[Entries from a dataset]
····················

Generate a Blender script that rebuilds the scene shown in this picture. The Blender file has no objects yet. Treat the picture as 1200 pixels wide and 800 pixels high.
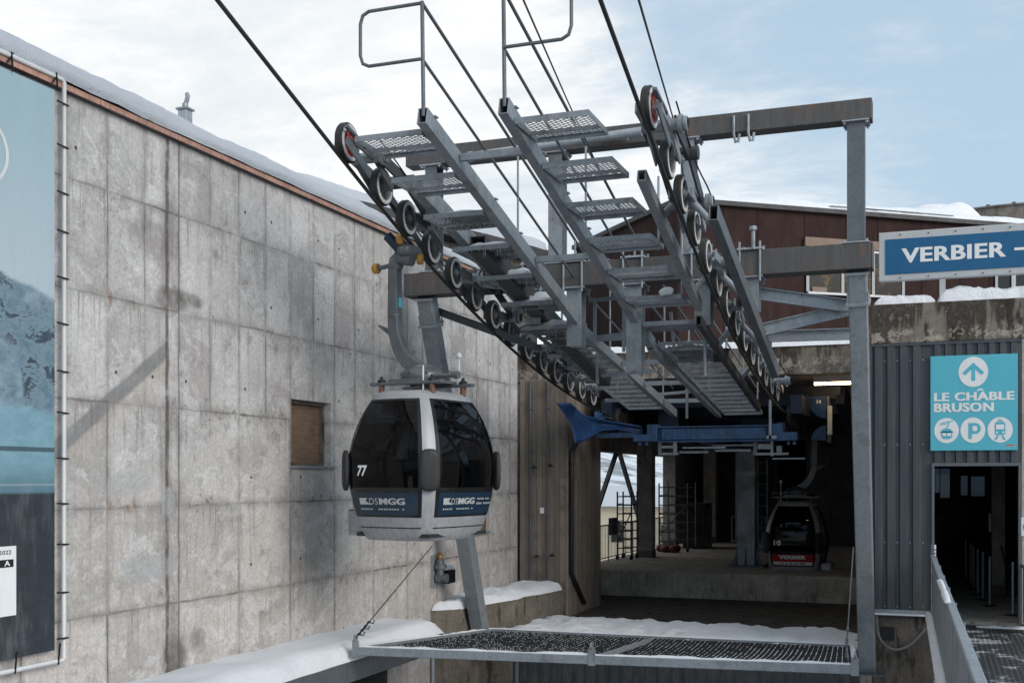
import bpy, bmesh, math, random
from mathutils import Vector as V, Matrix, noise as mnoise
random.seed(11)
SC = bpy.context.scene
COL = SC.collection
R = math.radians

# ------------------------------------------------------------------ survey helpers
# Camera stands at the origin, heading 20.4 degrees left of +Y (+Y runs into the station).
TH = R(20.4); CT, ST = math.cos(TH), math.sin(TH); FPX = 1338.0
def ray(u, v):
    a = (u - 600) / FPX
    return V((a * CT - ST, a * ST + CT, (560 - v) / FPX))
def on_x(u, v, X): r = ray(u, v); return r * (X / r.x)
def on_y(u, v, Y): r = ray(u, v); return r * (Y / r.y)
def on_z(u, v, Z): r = ray(u, v); return r * (Z / r.z)
def at_t(u, v, t): return ray(u, v) * t

# ------------------------------------------------------------------ node helpers
class G:
    def __init__(s, name):
        s.m = bpy.data.materials.new(name); s.m.use_nodes = True
        s.nt = s.m.node_tree; s.nt.nodes.clear()
        s.out = s.n('ShaderNodeOutputMaterial')
        s.bs = s.n('ShaderNodeBsdfPrincipled')
        s.nt.links.new(s.bs.outputs[0], s.out.inputs[0])
    def n(s, t): return s.nt.nodes.new(t)
    def k(s, a, sock):
        if hasattr(a, 'is_output') or isinstance(a, bpy.types.NodeSocket): s.nt.links.new(a, sock)
        else:
            if isinstance(a, tuple) and len(a) == 3 and sock.type == 'RGBA': a = a + (1,)
            sock.default_value = a
    def pos(s): return s.n('ShaderNodeNewGeometry').outputs['Position']
    def obj(s): return s.n('ShaderNodeTexCoord').outputs['Object']
    def math(s, op, a, b=0.0, c=0.0):
        x = s.n('ShaderNodeMath'); x.operation = op
        for v, i in ((a, 0), (b, 1), (c, 2)): s.k(v, x.inputs[i])
        return x.outputs[0]
    def scale(s, vec, sc, off=(0, 0, 0)):
        x = s.n('ShaderNodeMapping'); s.k(vec, x.inputs[0])
        x.inputs['Scale'].default_value = sc; x.inputs['Location'].default_value = off
        return x.outputs[0]
    def noise(s, vec, sc, det=4.0, ro=0.55, dist=0.0):
        x = s.n('ShaderNodeTexNoise'); s.k(vec, x.inputs['Vector'])
        x.inputs['Scale'].default_value = sc; x.inputs['Detail'].default_value = det
        x.inputs['Roughness'].default_value = ro; x.inputs['Distortion'].default_value = dist
        return x.outputs[0]
    def voro(s, vec, sc, feat='F1'):
        x = s.n('ShaderNodeTexVoronoi'); x.feature = feat; s.k(vec, x.inputs['Vector']); x.inputs['Scale'].default_value = sc
        return x.outputs['Distance']
    def white(s, vec):
        x = s.n('ShaderNodeTexWhiteNoise'); s.k(vec, x.inputs['Vector']); return x.outputs['Value']
    def rng(s, f, a, b, c=0.0, d=1.0, smooth=True):
        x = s.n('ShaderNodeMapRange'); s.k(f, x.inputs[0])
        x.interpolation_type = 'SMOOTHSTEP' if smooth else 'LINEAR'
        for v, i in ((a, 1), (b, 2), (c, 3), (d, 4)): x.inputs[i].default_value = v
        return x.outputs[0]
    def mix(s, f, a, b, mode='MIX'):
        x = s.n('ShaderNodeMix'); x.data_type = 'RGBA'; x.blend_type = mode
        s.k(f, x.inputs[0]); s.k(a, x.inputs[6]); s.k(b, x.inputs[7]); return x.outputs[2]
    def sep(s, v):
        x = s.n('ShaderNodeSeparateXYZ'); s.k(v, x.inputs[0]); return x.outputs
    def comb(s, a, b, c):
        x = s.n('ShaderNodeCombineXYZ')
        for v, i in ((a, 0), (b, 1), (c, 2)): s.k(v, x.inputs[i])
        return x.outputs[0]
    def bump(s, h, st=0.3, d=0.02):
        x = s.n('ShaderNodeBump'); s.k(h, x.inputs['Height']); x.inputs['Strength'].default_value = st; x.inputs['Distance'].default_value = d
        s.k(x.outputs[0], s.bs.inputs['Normal'])
    def set(s, col=None, rough=None, metal=None, **kw):
        if col is not None: s.k(col, s.bs.inputs['Base Color'])
        if rough is not None: s.k(rough, s.bs.inputs['Roughness'])
        if metal is not None: s.k(metal, s.bs.inputs['Metallic'])
        for a, b in kw.items(): s.k(b, s.bs.inputs[a.replace('_', ' ')])
        return s.m
def mul(c, f): return tuple(x * f for x in c)

M = {}
def paint(key, col, rough=0.5, metal=0.0, var=0.18, sc=3.0, spec=0.5, bump=0.0):
    g = G(key); p = g.obj()
    n1 = g.noise(p, sc, 5, 0.6); n2 = g.noise(g.scale(p, (9, 9, 1.2)), sc, 3, 0.5)
    f = g.math('MULTIPLY', g.math('ADD', n1, n2), 0.5)
    c = g.mix(g.rng(f, 0.3, 0.7), mul(col, 1 - var), mul(col, 1 + var))
    if bump: g.bump(g.noise(p, 60, 3), bump, 0.004)
    if key in ('terminal_blue', 'beam_blue', 'navy'):
        ch = g.noise(p, 7, 6, .8); c = g.mix(g.rng(ch, .60, .63, 0, .8), c, (.06, .045, .04)); c = g.mix(g.rng(g.noise(p, 2.5, 5, .7), .5, .68, 0, .5), c, (.02, .022, .026))
    M[key] = g.set(c, g.rng(n1, 0.3, 0.7, max(rough - 0.08, 0.02), min(1, rough + 0.12)), metal, Specular_IOR_Level=spec)
    return M[key]

def galv(key, col, rough=0.5, metal=0.35, grime=0.5):
    g = G(key); p = g.pos()
    sp = g.voro(p, 26.0); n = g.noise(p, 2.2, 5, 0.62); st = g.noise(g.scale(p, (14, 14, 1.0)), 1.2, 4, 0.6)
    c = g.mix(g.rng(sp, 0.0, 0.6), mul(col, 0.86), mul(col, 1.14))
    c = g.mix(g.rng(n, 0.45, 0.72, 0, grime), c, mul((0.09, 0.085, 0.08), 1.0))
    c = g.mix(g.rng(st, 0.55, 0.75, 0, 0.35), c, mul(col, 1.6))
    fine = g.noise(p, 40, 3, 0.7)
    c = g.mix(g.rng(fine, 0.4, 0.7, 0, 0.25), c, mul(col, 0.45))
    rs_ = g.math('MULTIPLY', g.rng(g.noise(g.scale(p, (9, 9, 2)), 1.0, 5, .75), .58, .66), g.rng(g.noise(p, 1.1, 2), .46, .58)); c = g.mix(g.math('MULTIPLY', rs_, .55), c, (.13, .06, .03))
    mot = g.noise(p, 7, 5, .7); c = g.mix(g.rng(mot, .42, .62, 0, .35), c, mul(col, 1.35))
    g.bump(fine, 0.12, 0.003)
    M[key] = g.set(c, g.rng(n, 0.3, 0.7, rough - 0.1, rough + 0.15), metal)
galv('galvanised', (0.235, 0.262, 0.288))
galv('galvanised_light', (0.30, 0.33, 0.36), 0.45, 0.4, 0.3)
galv('galvanised_dark', (0.105, 0.12, 0.135), 0.55, 0.3, 0.5)
galv('rocker_steel', (0.075, 0.083, 0.09), 0.5, 0.3, 0.5)
galv('sooty_steel', (0.04, 0.043, 0.047), 0.55, 0.2, 0.4)

def rusty():
    g = G('rusted_beam'); p = g.pos()
    n = g.noise(p, 1.6, 5, 0.65); st = g.noise(g.scale(p, (7, 7, 0.5)), 2.0, 4, 0.6); fine = g.noise(p, 22, 4, 0.7)
    c = g.mix(g.rng(st, 0.35, 0.7), (0.078, 0.076, 0.078), (0.102, 0.097, 0.096))
    c = g.mix(g.rng(g.math('ADD', g.math('MULTIPLY', n, .6), g.math('MULTIPLY', st, .45)), 0.57, 0.68, 0, 0.65), c, (0.19, 0.08, 0.035))
    c = g.mix(g.rng(fine, 0.45, 0.7, 0, 0.4), c, (0.04, 0.033, 0.03))
    g.bump(fine, 0.2, 0.004)
    M['rusted_beam'] = g.set(c, 0.7, 0.1)
rusty()

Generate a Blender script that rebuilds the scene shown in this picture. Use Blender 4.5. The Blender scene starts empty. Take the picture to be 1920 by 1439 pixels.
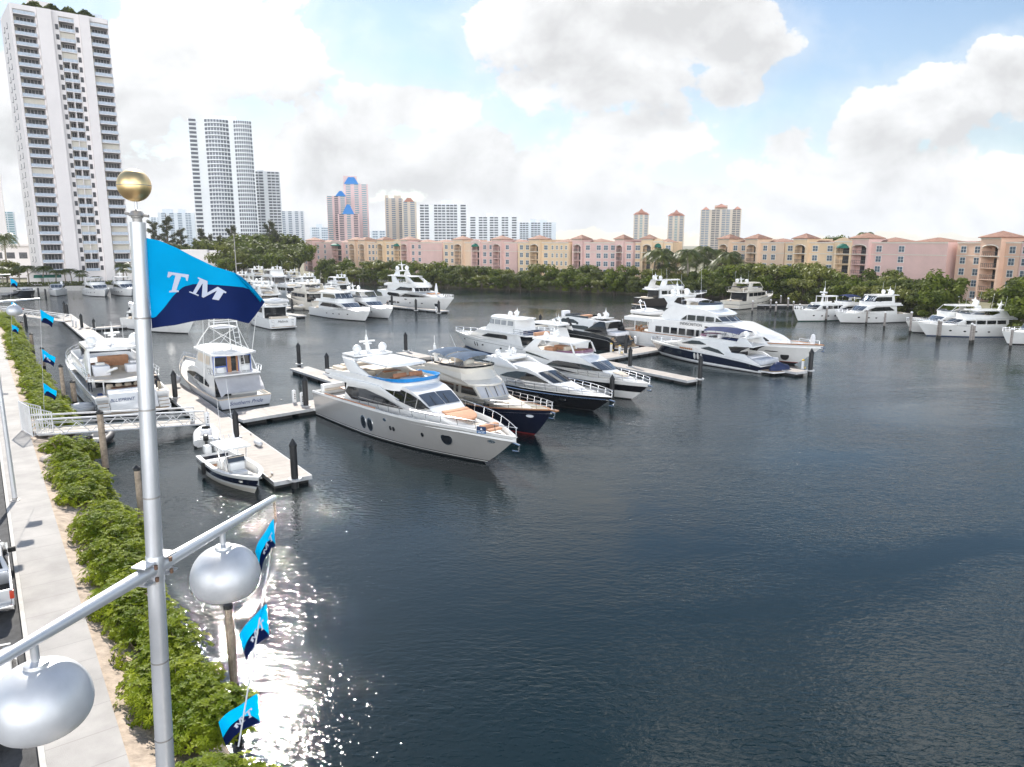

····················

* Do this: Exactly as written, please give again the lines from the beginning of the listing through the line containing "R = math.radians", inclusive, without any pictures.

* Exercise output:
Generate a Blender script that rebuilds the scene shown in this picture. The Blender file has no objects yet. Treat the picture as 1200 pixels wide and 800 pixels high.
import bpy, bmesh, math, random
from mathutils import Vector as V, Matrix, noise as mnoise
random.seed(11)
SC = bpy.context.scene
COL = SC.collection
R = math.radians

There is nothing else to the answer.